8. Por outro lado, nos termos do artigo 7.°, n.° 3.°, "o gozo de direitos políticos no Estado de residência importa na suspensão do exercício dos mesmos direitos no Estado da nacionalidade". Se se quisesse levar a análise a um extremo rigor, poderia pensar-se que teríamos aqui, para o cidadão português que exercesse direitos políticos no Brasil, um caso de suspensão de direitos políticos em Portugal não previsto pela Constituição, e a que portanto obstaria o artigo 11.º do texto constitucional; imas há que ponderar, além do mais, o carácter voluntário, quer da submissão ao estatuto da igualdade, quer da equiparação nos direitos políticos, o que é de molde a afastar a objecção.

III

Conclusões

9. Nestes termos, a Câmara Corporativa, reconhecendo que a Convenção sobre Igualdade de Direitos e Deveres entre Brasileiros e Portugueses, assinada em Brasília em 7 de Setembro de 1971, se integra numa orientação que merece o franco aplauso da Câmara e realiza adequadamente os fins a prosseguir dentro de tal orientação, é de parecer que ela deve ser aprovada para ratificação, nos termos constitucionais.

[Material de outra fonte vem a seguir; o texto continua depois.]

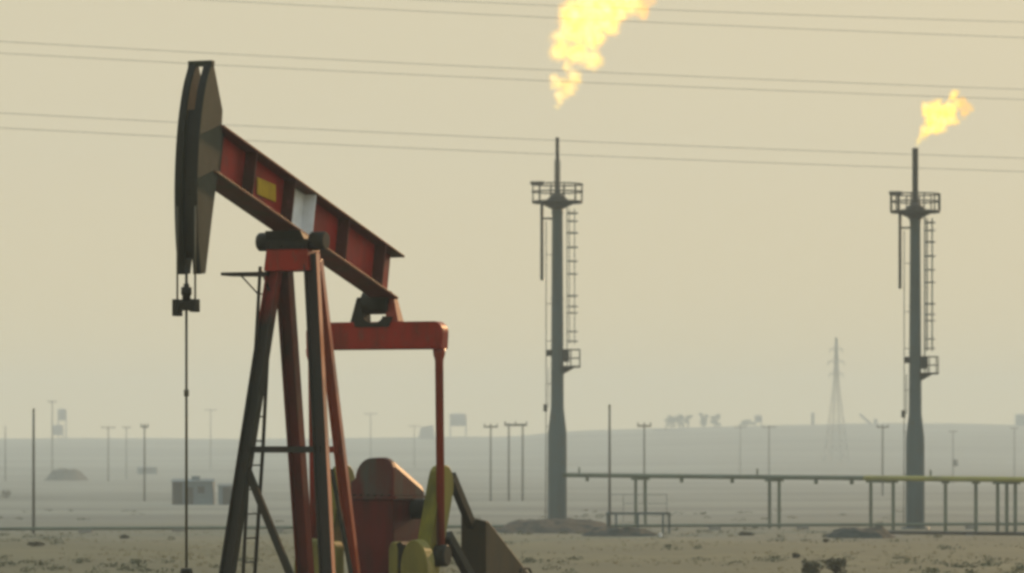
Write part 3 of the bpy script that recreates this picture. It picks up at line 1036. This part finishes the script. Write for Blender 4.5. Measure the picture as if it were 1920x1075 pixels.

Palácio de S. Bento, 26 de Outubro de 1971.

Afonso Rodrigues Queiró.
Diogo Freitas do Amaral.
Fernando Cid de Oliveira Proença.
Henrique Martins de Carvalho.
João Manoel Nogueira Jordão Cortez Pinto.
João de Matos Antunes Varela.
Joaquim Trigo de Negreiros.
José Hermano Saraiva.
António Pinto de Meireles Barriga.
Luis Maria da Câmara Pina.
Manuel António Fernandes.
Paulo Arsénio Virissimo Cunha.
Adelino da Palma Carlos.
António Miguel Caeiro.
Eduardo Augusto Arala Chaves.
André Delaunay Gonçalves Pereira, relator.